Что касается политиков, то, как мне представляется, они не готовы взять на себя мужество принятия решений в этих непростых конфликтных условиях. Они, если так можно выразиться, либо используют этот конфликт в собственных политических целях, раскручивая дискуссии по удобным для них темам, либо пытаются балансировать между разными векторами памяти.
Политика федеральных властей как раз в большей степени связана с балансированием между этими разными векторами. Можно понять, почему. Занятие позиции в столь сложном вопросе чревато определенными политическими рисками, именно потому, что общество глубоко расколото.
— Нужно ли нам снова пересматривать свое прошлое и чем важен такой пересмотр? Насколько вредным может быть упрощенное черно-белое восприятие истории? Каким образом необходимо поменять отношение к истории, к тому, как она дается в учебных заведениях, как мы ее получаем из СМИ?
— Пересмотр прошлого — это такая вещь, без которой невозможно обойтись просто потому, что люди всегда видят свое прошлое, исходя из настоящего. И по мере того, как жизнь течет и все меняется, возникает потребность в таком пересмотре. Особенно это нужно в постсоветском контексте, когда есть необходимость в нахождении каких-то смысловых схем презентации этого прошлого, которые могли бы сплотить глубоко расколотое общество.
Представляется, что путь к нахождению таких смысловых схем лежит через общественные дискуссии, нацеленные на поиск точек соприкосновения. Эти дискуссии должны касаться вопросов не только истории, но и морали. Мы должны договориться друг с другом, что может считаться приемлемым, а что нет.

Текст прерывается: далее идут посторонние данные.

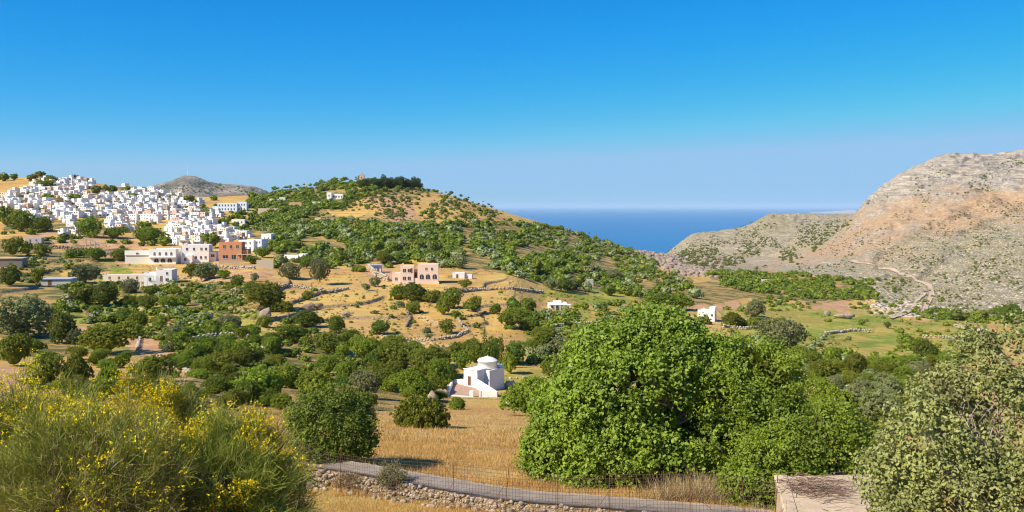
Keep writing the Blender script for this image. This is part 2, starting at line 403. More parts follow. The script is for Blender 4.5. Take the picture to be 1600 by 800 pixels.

В ситуации, когда позиции сторон радикально поляризованы, миссия власти могла бы заключаться именно в стимулировании такого рода диалога. Да, черно-белое восприятие прошлого не способствует такому диалогу, но, к сожалению, именно такое восприятие свойственно значительной части нашего общества.
Кстати, дискуссия по поводу так называемого единого учебника истории в этом отношении неоднозначна. С одной стороны, сама по себе идея единого учебника, то, как она начала представляться и обсуждаться в средствах массовой информации, выглядела как черно-белая история, попытка спрямить острые углы, сверху разработать схему, которая будет устраивать власть предержащих, и спустить ее в учебные заведения для того, чтобы дальше история звучала по этой схеме. Однако в ходе решения этой задачи, а для ее решения было привлечено довольно широкое сообщество экспертов, мы получили не учебник, а концепцию преподавания истории в школе, и составной частью этой концепции оказались трудные спорные вопросы, которые требуют от учителя объяснения с изложением учащимся позиций спорящих сторон.
Здесь могут быть различные варианты реализации замысла, многое зависит от того, что мы получим в учебниках, работа над которыми сейчас завершается (и судя по всему, результат будет не слишком обнадеживающим). Однако учебники — лишь часть проблемы, ведь очень многое зависит от учителей и от тех установок, которые даны учителям.
В каком-то смысле само по себе обсуждение концепции послужило поводом для сближения позиций в рамках экспертного сообщества. Мне представляется, что имело бы смысл продолжать этот диалог, направленный на разъяснения и поиск моральных оснований, с точки зрения которых мы могли бы выстраивать нашу политику памяти.